Ryanair es también un ejemplo clarísimo de como pasar de las quejas de los clientes acaba convirtiéndose en una bola de nieve y luego en una avalancha que lo arrasa todo a su paso. La compañía había creado una imagen de marca en la que el valor principal era que era muy barata, muy low cost, pero a eso también se sumaba el que era muy cutre. Los directivos de la firma defendían esa cutrez: lo importante era que eran baratos y eso era lo que querían los consumidores. Lo demás simplemente servía para garantizar esos precios bajos. Pero a medida que avanzaban los años, las quejas y las críticas se fueron acumulando. Lo cutre pasó a ser lo principal que los consumidores asociaban a la marca, así como su auténtico desdén por los clientes. Criticar a Ryanair sin piedad en social media era (y aún más o menos es) ya un deporte.
No escuchar las quejas tuvo su efecto. La firma empezó a notar el impacto en sus cuentas corporativas y, por primera vez, tuvo que anunciar que no cumpliría con los resultados financieros previstos para el año fiscal. Los clientes enfadados penalizan las cuentas de las compañías y eso es, como aprendieron en la aerolínea, un hecho. Ryanair tuvo que fichar a un nuevo jefe de marketing que empezó a crear "la nueva Ryanair". No solo han simplificado los pasos para comprar cualquier cosa en su web o mejorado las condiciones de viaje, también han empezado a escuchar a los clientes. Ahora están en social media y también tienen un servicio de atención al cliente (gratis) en el que quejarse y conseguir (de verdad) soluciones.

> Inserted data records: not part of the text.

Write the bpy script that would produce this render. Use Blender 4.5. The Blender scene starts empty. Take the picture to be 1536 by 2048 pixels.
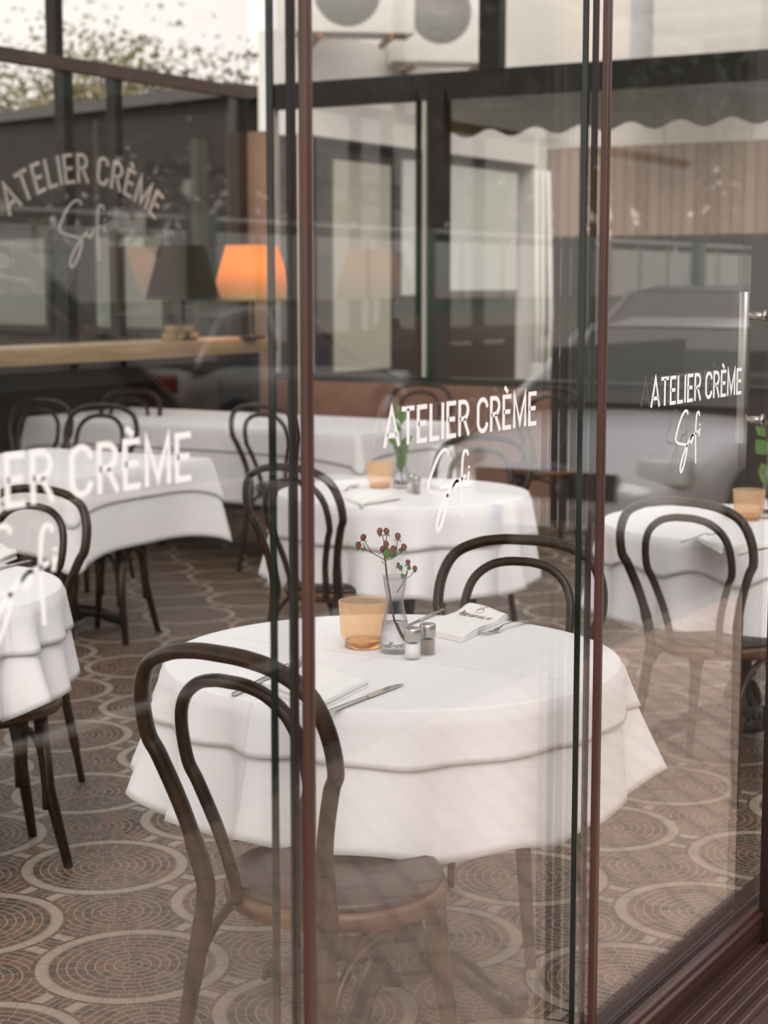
import bpy, bmesh, math, random
from mathutils import Vector, Matrix
PI = math.pi
R = math.radians
# ------------------------------------------------------------------ camera
# world: x runs along the glass front, y goes into the restaurant, z is up, floor at z = 0
FPX, CAM_H, CAM_D = 3500.0, 1.56, 1.29
PITCH = math.atan(454 / FPX)
THETA = math.atan(2116 * math.cos(PITCH) / FPX)
sc = bpy.context.scene
col = sc.collection
fwd_h = Vector((math.cos(THETA), math.sin(THETA), 0))
right = Vector((math.sin(THETA), -math.cos(THETA), 0))
fwd = (fwd_h * math.cos(PITCH) - Vector((0, 0, 1)) * math.sin(PITCH)).normalized()
upc = right.cross(fwd).normalized()
cam_pos = Vector((0, -CAM_D, CAM_H))
cd = bpy.data.cameras.new('camera'); cam = bpy.data.objects.new('camera', cd); col.objects.link(cam)
cd.sensor_fit = 'VERTICAL'; cd.sensor_height = 36.0; cd.lens = FPX / 2048 * 36.0
cd.clip_start = 0.05; cd.clip_end = 300
cam.matrix_world = Matrix(((right.x, upc.x, -fwd.x, cam_pos.x), (right.y, upc.y, -fwd.y, cam_pos.y),
                           (right.z, upc.z, -fwd.z, cam_pos.z), (0, 0, 0, 1)))
cd.dof.use_dof = True; cd.dof.focus_distance = 3.45; cd.dof.aperture_fstop = 4.8
sc.camera = cam
# ------------------------------------------------------------------ light and exposure
w = bpy.data.worlds.new('world'); sc.world = w; w.use_nodes = True
wn = w.node_tree.nodes; wl = w.node_tree.links
bg = wn['Background']
tcw = wn.new('ShaderNodeTexCoord'); sepw = wn.new('ShaderNodeSeparateXYZ'); rw = wn.new('ShaderNodeValToRGB')
wl.new(tcw.outputs['Generated'], sepw.inputs[0]); wl.new(sepw.outputs[2], rw.inputs[0]); wl.new(rw.outputs[0], bg.inputs[0])
rw.color_ramp.elements[0].position = 0.0; rw.color_ramp.elements[0].color = (0.86, 0.80, 0.73, 1)
rw.color_ramp.elements[1].position = 0.5; rw.color_ramp.elements[1].color = (0.87, 0.87, 0.88, 1)
bg.inputs[1].default_value = 1.15
sd = bpy.data.lights.new('sun', 'SUN'); sd.energy = 1.9; sd.angle = R(40); sd.color = (1.0, 0.95, 0.90)
so = bpy.data.objects.new('sun', sd); col.objects.link(so)
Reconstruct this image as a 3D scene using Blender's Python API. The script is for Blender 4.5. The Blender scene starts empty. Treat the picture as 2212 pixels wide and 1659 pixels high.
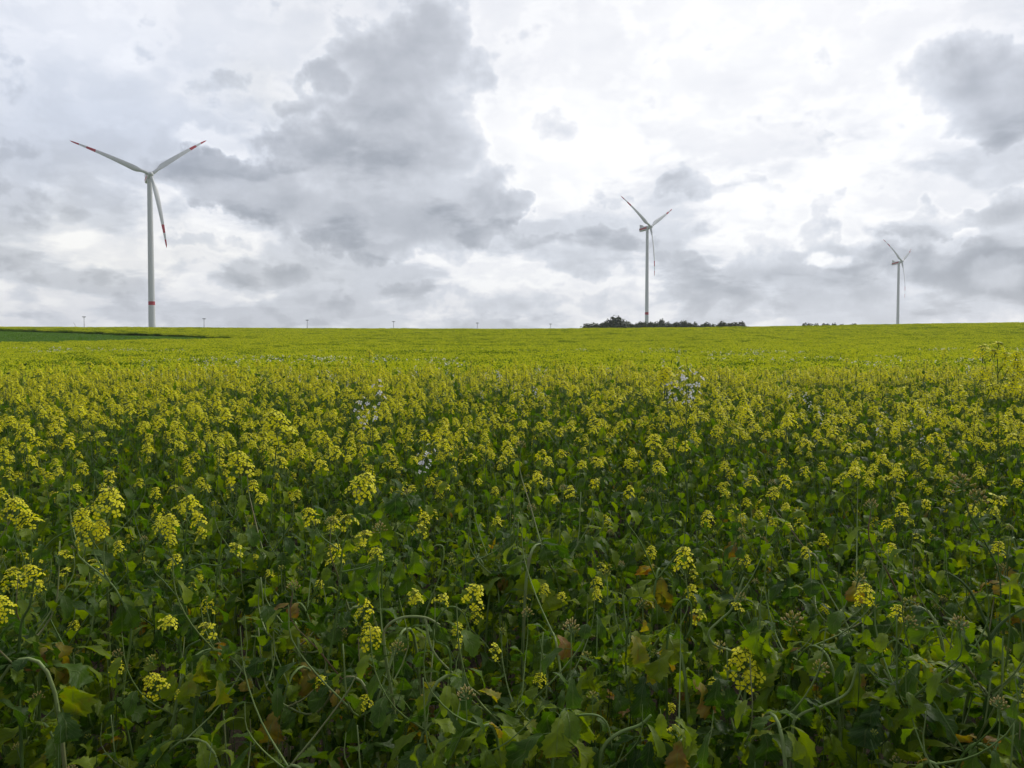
import bpy, math, random
import numpy as np
from math import radians as R, sin, cos, tan, atan, atan2, pi, hypot
from mathutils import Vector, Matrix

sc = bpy.context.scene
col = sc.collection

# ------------------------------------------------------------------ camera, light, exposure
F = 774.0                      # focal length in pixels of the 1024 px wide frame
EYE = 1.70
PITCH = R(2.0)
cam_d = bpy.data.cameras.new("camera")
cam = bpy.data.objects.new("camera", cam_d)
col.objects.link(cam)
cam.location = (0, 0, EYE)
cam.rotation_euler = (R(90) - PITCH, 0, 0)
cam_d.sensor_width = 36.0
cam_d.lens = 36.0 * F / 1024.0
cam_d.clip_start = 0.05
cam_d.clip_end = 20000
sc.camera = cam

SUN_AZ, SUN_EL = R(46), R(40)          # to the right of the view, high, behind the bright cloud
sun_d = bpy.data.lights.new("sun", 'SUN')
sun_d.energy = 1.5
sun_d.angle = R(12)
sun_d.color = (1.0, 0.96, 0.88)
sun = bpy.data.objects.new("sun", sun_d)
col.objects.link(sun)
sun.rotation_euler = Vector((-sin(SUN_AZ) * cos(SUN_EL), -cos(SUN_AZ) * cos(SUN_EL), -sin(SUN_EL))).to_track_quat('-Z', 'Y').to_euler()

sc.view_settings.view_transform = 'Standard'
sc.view_settings.look = 'None'
sc.view_settings.exposure = 0.28
sc.view_settings.gamma = 1.0
sc.render.engine = 'CYCLES'
sc.cycles.max_bounces = 6
sc.cycles.diffuse_bounces = 4
sc.cycles.glossy_bounces = 2
sc.cycles.transmission_bounces = 3


def ray(px, py):
    """direction of a pixel of the 1024x768 frame"""
    x, z = px - 512.0, 384.0 - py
    c, s = cos(PITCH), sin(PITCH)
    return Vector((x, c * F + s * z, -s * F + c * z))


def at(px, py, Y):
    d = ray(px, py)
    return Vector((0, 0, EYE)) + d * (Y / d.y)


# ------------------------------------------------------------------ node helpers
class NT:
    def __init__(s, tree):
        s.t = tree
        s.t.nodes.clear()

    def n(s, kind, **kw):
        nd = s.t.nodes.new(kind)
        for k, v in kw.items():
            if k.startswith('i_'):
                key = k[2:]
                nd.inputs[int(key) if key.isdigit() else key].default_value = v
            else:
                setattr(nd, k, v)
        return nd

    def l(s, a, b):
        s.t.links.new(a, b)

    def m(s, op, a, b=None, c=None, clamp=False):
        nd = s.t.nodes.new('ShaderNodeMath')
        nd.operation = op
        nd.use_clamp = clamp
        for i, v in enumerate((a, b, c)):
            if v is None:
                continue
            if isinstance(v, (int, float)):
                nd.inputs[i].default_value = v
            else:
                s.l(v, nd.inputs[i])
        return nd.outputs[0]

    def vm(s, op, a, b=None, scale=None):
        nd = s.t.nodes.new('ShaderNodeVectorMath')
        nd.operation = op
        for i, v in enumerate((a, b)):
            if v is None:
                continue
            if isinstance(v, (tuple, list)):
                nd.inputs[i].default_value = v
            else:
                s.l(v, nd.inputs[i])
        if scale is not None:
            nd.inputs['Scale'].default_value = scale
        return nd.outputs['Value'] if op in ('LENGTH', 'DISTANCE', 'DOT_PRODUCT') else nd.outputs['Vector']

    def mr(s, v, a, b, c, d, smooth=False):
        nd = s.t.nodes.new('ShaderNodeMapRange')
        if smooth:
            nd.interpolation_type = 'SMOOTHSTEP'
        s.l(v, nd.inputs[0])
        for i, x in enumerate((a, b, c, d)):
            nd.inputs[i + 1].default_value = x
        return nd.outputs[0]

    def noise(s, vec, scale, detail=4, rough=0.55, dist=0.0, color=False, dim='3D'):
        nd = s.t.nodes.new('ShaderNodeTexNoise')
        nd.noise_dimensions = dim
        if vec is not None:
            s.l(vec, nd.inputs['Vector'])
        nd.inputs['Scale'].default_value = scale
        nd.inputs['Detail'].default_value = detail
        nd.inputs['Roughness'].default_value = rough
        nd.inputs['Distortion'].default_value = dist
        return nd.outputs['Color'] if color else nd.outputs['Fac']

    def ramp(s, v, stops, interp='LINEAR'):
        nd = s.t.nodes.new('ShaderNodeValToRGB')
        cr = nd.color_ramp
        cr.interpolation = interp
        while len(cr.elements) > 1:
            cr.elements.remove(cr.elements[-1])
        for i, (p, c) in enumerate(stops):
            e = cr.elements[0] if i == 0 else cr.elements.new(p)
            e.position = p
            e.color = (c[0], c[1], c[2], 1)
        if v is not None:
            s.l(v, nd.inputs[0])
        return nd.outputs[0]

    def mix(s, f, a, b):
        nd = s.t.nodes.new('ShaderNodeMix')
        nd.data_type = 'RGBA'
        for k, v in ((0, f), (6, a), (7, b)):
            if isinstance(v, (int, float)):
                nd.inputs[k].default_value = v
            elif isinstance(v, (tuple, list)):
                nd.inputs[k].default_value = (v[0], v[1], v[2], 1)
            else:
                s.l(v, nd.inputs[k])
        return nd.outputs[2]


def lin(r, g, b):
    f = lambda v: (v / 255 / 12.92) if v / 255 <= 0.04045 else ((v / 255 + 0.055) / 1.055) ** 2.4
    return (f(r), f(g), f(b))


# ------------------------------------------------------------------ sky: clouds over a Nishita sky
world = bpy.data.worlds.new("World")
sc.world = world
world.use_nodes = True
w = NT(world.node_tree)
tc = w.n('ShaderNodeTexCoord')
D = tc.outputs['Generated']
sep = w.n('ShaderNodeSeparateXYZ')
w.l(D, sep.inputs[0])
dx, dy, dz = sep.outputs
az = w.m('MULTIPLY', w.m('ARCTAN2', dx, dy), 180 / pi)
el = w.m('MULTIPLY', w.m('ARCSINE', dz), 180 / pi)
cmb = w.n('ShaderNodeCombineXYZ')
w.l(az, cmb.inputs[0])
w.l(el, cmb.inputs[1])
ANG = cmb.outputs[0]
# cloud-deck coordinates: the deck flattens towards the horizon
den = w.m('ADD', w.m('MAXIMUM', dz, 0.0), 0.32)
deck = w.n('ShaderNodeCombineXYZ')
w.l(w.m('DIVIDE', dx, den), deck.inputs[0])
w.l(w.m('DIVIDE', dy, den), deck.inputs[1])
w.l(w.m('MULTIPLY', el, 0.05), deck.inputs[2])
DK = deck.outputs[0]
wob1 = w.vm('SUBTRACT', w.noise(ANG, 0.10, 5, 0.52, color=True), (0.5, 0.5, 0.5))
wob2 = w.vm('SUBTRACT', w.noise(ANG, 0.30, 7, 0.56, color=True), (0.5, 0.5, 0.5))
WA = w.vm('ADD', ANG, w.vm('MULTIPLY', wob1, (7.0, 5.0, 0.0)))
WA = w.vm('ADD', WA, w.vm('MULTIPLY', wob2, (5.5, 4.2, 0.0)))
WA = w.vm('MULTIPLY', WA, (1, 1, 0))


def angles(cx, cy):
    d = ray(cx * 0.46293, cy * 0.46293).normalized()
    return math.degrees(atan2(d.x, d.y)), math.degrees(math.asin(d.z))


# cx, cy, rx, ry in pixels of a 2212 px wide view; weight; inner plateau
BLOBS = [
    (1500, 160, 780, 380, .15, .15), (1600, 350, 500, 120, .03, .1),
    (300, 90, 520, 200, .05, .3),
    (890, 90, 210, 130, -.10, .3), (870, 200, 200, 120, -.12, .4), (690, 165, 55, 45, -.15, .4), (640, 230, 60, 30, -.08, .4),
    (840, 300, 280, 80, -.12, .5), (880, 440, 270, 125, -.21, .5), (830, 500, 230, 65, -.06, .4), (1050, 420, 60, 60, -.06, .4),
    (500, 405, 180, 62, -.19, .5), (650, 330, 120, 60, -.07, .3), (530, 200, 90, 40, -.05, .3),
    (560, 590, 240, 50, -.08, .4), (440, 520, 140, 26, -.09, .4),
    (470, 325, 90, 26, .13, .5), (480, 480, 170, 22, .10, .4), (60, 440, 150, 70, -.07, .3), (130, 560, 150, 30, -.05, .4),
    (140, 500, 90, 34, .07, .4), (100, 630, 260, 40, -.05, .3),
    (2180, 220, 200, 110, -.22, .2), (2030, 170, 150, 50, -.12, .2), (2130, 110, 100, 70, -.07, .2), (2140, 290, 120, 50, -.08, .2),
    (2190, 500, 90, 80, -.14, .4), (1930, 620, 520, 68, -.13, .5), (2050, 475, 150, 28, -.12, .4),
    (1775, 480, 50, 60, -.12, .4), (1830, 565, 330, 50, -.09, .5),
    (1270, 540, 200, 50, -.13, .4), (1170, 640, 300, 50, -.09, .4),
    (1430, 425, 100, 40, -.11, .2), (1325, 440, 45, 40, -.09, .2), (1600, 405, 120, 24, -.07, .2), (1720, 400, 60, 20, -.05, .2), (1880, 420, 110, 26, -.06, .2),
    (1200, 270, 110, 50, -.06, .1), (1118, 450, 50, 30, -.14, .5), (1250, 430, 110, 60, .04, .3),
    (1020, 590, 220, 40, .05, .3), (900, 650, 500, 30, -.04, .3),
    (1345, 640, 70, 28, .12, .6), (2180, 590, 60, 28, .13, .5), (1960, 510, 120, 16, .07, .5),
    (1640, 520, 260, 50, -.05, .2), (1560, 590, 260, 50, -.06, .3), (1640, 450, 200, 40, -.03, .2), (1106, 695, 1700, 45, -.045, .2),
]


def blobsum(vec, blobs, acc=None, sharp=1.0):
    for cx, cy, rx, ry, wt, inner in blobs:
        a, e = angles(cx, cy)
        k = 1700.0
        sa, se = math.degrees(rx / k), math.degrees(ry / k)
        v = w.vm('MULTIPLY', w.vm('SUBTRACT', vec, (a, e, 0)), (1 / sa, 1 / se, 0))
        f = w.mr(w.vm('LENGTH', v), 1.15, inner, 0.0, wt, smooth=True)
        acc = f if acc is None else w.m('ADD', acc, f)
    return acc


BRIGHT = [b for b in BLOBS if b[4] > 0]
DARK = [b[:4] + (-b[4], b[5]) for b in BLOBS if b[4] < 0]
en = w.noise(w.vm('MULTIPLY', ANG, (1, 1.35, 0)), 0.26, 9, 0.57, 0.15)
dens = w.m('ADD', blobsum(WA, DARK), w.mr(en, 0.3, 0.7, -0.085, 0.085))
edge = w.mr(dens, 0.01, 0.16, 0.0, -0.060, smooth=True)
core = w.mr(dens, 0.05, 0.38, 0.0, -0.22)
rim = w.m('MULTIPLY', w.mr(dens, -0.01, 0.04, 0.0, 0.035, smooth=True), w.mr(dens, 0.045, 0.08, 1.0, 0.0, smooth=True))
L = w.m('ADD', w.m('MULTIPLY', blobsum(WA, BRIGHT), 0.75), w.m('ADD', w.m('ADD', edge, core), rim))
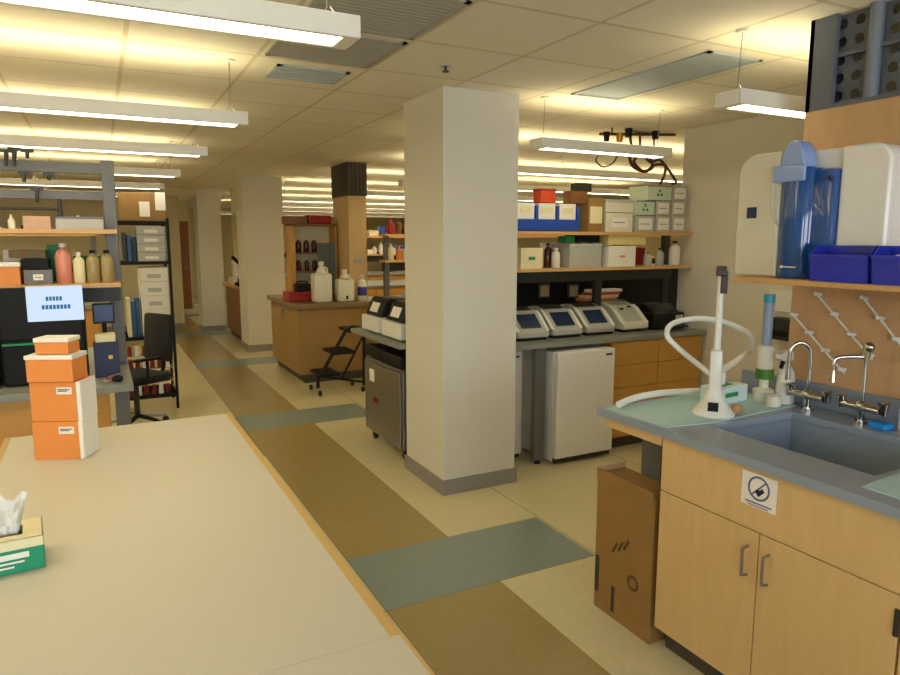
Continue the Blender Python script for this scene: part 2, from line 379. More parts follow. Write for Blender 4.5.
def base_cab(label,x0,x1,y0,y1,faces,m,z0=.1,z1=.9,front='x',handles=True,toe=.06,grp=None,name='base_cabinet'):
    """carcass + fronts given as (a0,a1,z0,z1,kind); front 'x' faces -x (a=y), 'y' faces -y (a=x)"""
    t=thing(name,label,'cabinet',((x0+x1)/2,(y0+y1)/2,0),0,grp); cx=(x0+x1)/2; cy=(y0+y1)/2
    f=.02
    if front=='x':
        MB().box(x0-cx+f,x1-cx,y0-cy,y1-cy,z0,z1).build('carcass',m,t)
        MB().box(x0-cx+toe,x1-cx,y0-cy+.01,y1-cy-.01,0,z0).build('toe_kick',kickm,t)
    else:
        MB().box(x0-cx,x1-cx,y0-cy+f,y1-cy,z0,z1).build('carcass',m,t)
        MB().box(x0-cx+.01,x1-cx-.01,y0-cy+toe,y1-cy,0,z0).build('toe_kick',kickm,t)
    for a0,a1,b0,b1,k in faces:
        g=.002
        if front=='x':
            p=MB().box(x0-cx,x0-cx+f-.001,a0-cy+g,a1-cy-g,b0+g,b1-g,bev=.0015).build(k,m,t)
            if k=='door':
                hy=(a0+.04 if a1>(y0+y1)/2+.01 else a1-.04)-cy
                z_=b1-.06; MB().tube([(x0-cx,hy,z_),(x0-cx-.028,hy,z_-.004),(x0-cx-.028,hy,z_-.10),(x0-cx,hy,z_-.104)],.005,8,False).build('handle',steel,p)
        else:
            p=MB().box(a0-cx+g,a1-cx-g,y0-cy,y0-cy+f-.001,b0+g,b1-g,bev=.0015).build(k,m,t)
            hz=b1-.05 if k=='door' else (b0+b1)/2; ax=(a0+a1)/2-cx
            if handles: MB().tube([(ax-.05,y0-cy,hz),(ax-.048,y0-cy-.028,hz),(ax+.048,y0-cy-.028,hz),(ax+.05,y0-cy,hz)],.005,8,False).build('handle',steel,p)
    return t
def base_cab2(label,*a,**k): return base_cab(label,*a,**k)
c1=base_cab('maple sink cabinet with two doors and the warning sticker',1.90,2.70,.972,1.88,[(.972,1.88,.68,.9,'front_panel'),(.972,1.426,.1,.68,'door'),(1.426,1.88,.1,.68,'door')],wood,z1=.68)
# raise carcass sides behind the false front so the sink fits inside
MB().box(-.38,.4,.435,.454,.68,.9).box(-.38,.4,-.454,-.435,.68,.9).build('side_panel',wood,c1)
base_cab('maple cabinet at the bottom right corner, beside the sink cabinet',1.90,2.70,.25,.968,[(.25,.968,.68,.9,'drawer_front'),(.25,.968,.1,.68,'door')],wood)
hg=MB().box(1.893,1.902,.972,.984,.56,.64)
tag(hg.build('cabinet_hinge',darkg),'dark hinge on the right edge of the sink cabinet','hinge')
o=[q for q in COL.objects if q.name=='cabinet_hinge'][0]; del o['label']; del o['category']; o.parent=c1; o.matrix_parent_inverse=Matrix.Translation(-c1.location)
kr=thing('knee_space_frame','grey post and maple rail holding the worktop end','bench frame',(0,0,0))
MB().box(1.90,1.925,1.885,2.22,.855,.902,bev=.002).box(1.925,2.70,2.19,2.215,.855,.902).build('rail',wood,kr)
MB().box(2.08,2.14,2.06,2.18,0,.855,bev=.004).build('post',grey,kr)
MB().box(2.62,2.68,2.06,2.18,0,.855,bev=.004).build('post',grey,kr)
# cardboard box
cb=thing('cardboard_box','tall brown cardboard box standing under the worktop end','box',(1.985,2.085,0))
MB().box(-.08,.08,-.175,.175,0,.63,bev=.003).build('carton',card,cb)
MB().box(-.086,-.082,-.172,.172,.60,.655,rot=(0,-.05,0)).build('flap',card,cb)
MB().box(-.08,.08,.172,.176,.62,.66).build('flap',cardd,cb)
pm=MB()
for k in range(3):
    pm.box(-.0812,-.08,.04-.035*k,.052-.035*k,.30+.02*k,.36+.02*k,rot=(.5,0,0))
for k in range(12):
    a=2*PI*k/12; y=-.07+.028*math.cos(a); z=.22+.028*math.sin(a); pm.box(-.0812,-.08,y-.006,y+.006,z-.006,z+.006)
pm.build('printed_marks',ink,cb)
MB().box(-.0813,-.0801,.145,.17,.08,.25).box(-.0813,-.0801,.04,.06,.03,.15).build('side_print',darkg,cb)
# sticker: round prohibition sign
st=thing('warning_sticker','white sticker with a blue crossed circle on the sink cabinet','sticker',(1.8985,1.438,.822))
MB().box(-.0012,0,-.068,.068,-.058,.058).build('backing',paper,st)
rg=MB()
for k in range(32):
    a=2*PI*k/32; rg.box(-.002,-.0012,-.0052,.0052,-.003,.003); 
    vs=rg.b.verts[-8:] if False else None
rg.b.free(); rg=MB()
N=36; R1_,R0_=.042,.035
o1=[rg.b.verts.new((-.0022,R1_*math.cos(2*PI*k/N),.010+R1_*math.sin(2*PI*k/N))) for k in range(N)]
i1=[rg.b.verts.new((-.0022,R0_*math.cos(2*PI*k/N),.010+R0_*math.sin(2*PI*k/N))) for k in range(N)]
for k in range(N): rg.b.faces.new((o1[k],o1[(k+1)%N],i1[(k+1)%N],i1[k]))
rg.box(-.0022,-.0012,-.036,.036,.0075,.0125,rot=(-.8,0,0))
rg.build('prohibition_ring',mat('sign_blue','#5a6299',.6),st)
MB().prism([(-.022,.004),(.0,-.018),(.014,-.002),(.006,.008),(-.004,.004),(-.012,.014)],-.0026,-.0012,'x').build('pictogram',mat('sign_navy','#1d1a4c',.6),st)
MB().box(-.002,-.0012,-.05,.05,-.046,-.040).box(-.002,-.0012,-.04,.04,-.054,-.050).build('caption_lines',mat('sign_grey','#7c7fa6',.6),st)
# chase with wood panel and pipe screen
ch=thing('wood_chase','tall maple utility panel rising behind the sink','utility panel',(0,0,0))
MB().box(2.75,2.98,.2,1.985,0,2.195,bev=.002).build('wood_panel',panelw,ch)
pw=MB()
def perf(mb,x,y0,y1,z0,z1,c):
    ny=round((y1-y0)/c); nz=round((z1-z0)/c); r=c*.30
    for i in range(ny):
        for j in range(nz):
            cy=y0+(i+.5)*c; cz=z0+(j+.5)*c; h=c/2
            sq=[(h*s1,h*s2) for s1,s2 in ((1,0),(1,1),(0,1),(-1,1),(-1,0),(-1,-1),(0,-1),(1,-1))]
            A=[mb.b.verts.new((x,cy+a,cz+b_)) for a,b_ in sq]; B=[mb.b.verts.new((x,cy+r*math.cos(k*PI/4),cz+r*math.sin(k*PI/4))) for k in range(8)]
            for k in range(8): mb.b.faces.new((A[k],A[(k+1)%8],B[(k+1)%8],B[k]))
perf(pw,2.80,.54,1.98,2.21,2.57,.072)
bmesh.ops.remove_doubles(pw.b,verts=pw.b.verts,dist=.001)
dgs=mat('screen_grey','#666c74',.6)
o=pw.build('perforated_screen',dgs,ch); md=o.modifiers.new('thick','SOLIDIFY'); md.thickness=.004
MB().box(2.75,2.775,1.87,1.985,2.195,2.57).box(2.75,2.98,1.965,1.985,2.195,2.57).box(2.75,2.78,.4,1.87,2.195,2.212).build('screen_frame',dgs,ch)
for k in range(6):
    y=1.72-.17*k; MB().cyl((2.775,y,2.212),(2.775,y,2.57),.028).build('pipe',mat('pipe_grey','#7b828e',.5),ch)
MB().box(2.965,2.98,.4,1.965,2.196,2.57).build('light_block_plate',cream,ch)  # added plate, keeps the bright ceiling from showing through the screen holes
MB().box(2.77,2.79,.45,1.87,2.40,2.415).build('tie_bar',dgs,ch)
MB().box(2.7485,2.7505,1.02,1.04,1.0,1.01).build('bolt',darkg,ch)
MB().box(2.7475,2.75,1.235,1.25,1.73,1.742).box(2.7475,2.75,1.235,1.25,1.752,1.764).build('wall_bolts',chrome,ch)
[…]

La "dictadura" del hashtag
En definitiva, nunca ha sido más fácil que ahora hacer valer los derechos del consumidor y hacer notar los fallos de las marcas. La comunicación ha cambiado y las marcas tienen que ser más transparentes, más próximas y más rápidas en la gestión de los problemas. Tienen que ser más simpáticas.
El mundo de las redes sociales obliga a las empresas a ser como los camareros del bar familiar de la esquina, ese que sabe cómo se llaman los clientes y que trae un café nuevo - y sin coste - cuando el consumidor torpe lo tira sin querer al suelo. Ya no vale con ser altivos (y arquetípicos) camareros de cafés parisinos, esos que no se dignan ni a hablar con sus clientes porque no saben ni murmurar buenos días en francés.
Las marcas deben ahora enfrentarse a la ?dictadura" del hashtag. Cualquier usuario puede lanzar una queja, ponerle un hashtag pegadizo y convertirse en un altavoz de todo lo que no gusta de esa marca. O, aún más doloroso, cualquier usuario puede aprovecharse del hashtag que lanza una marca para su promoción y darle la vuelta para la queja. De ahí al trending topic y la vergüenza global solo hay un paso.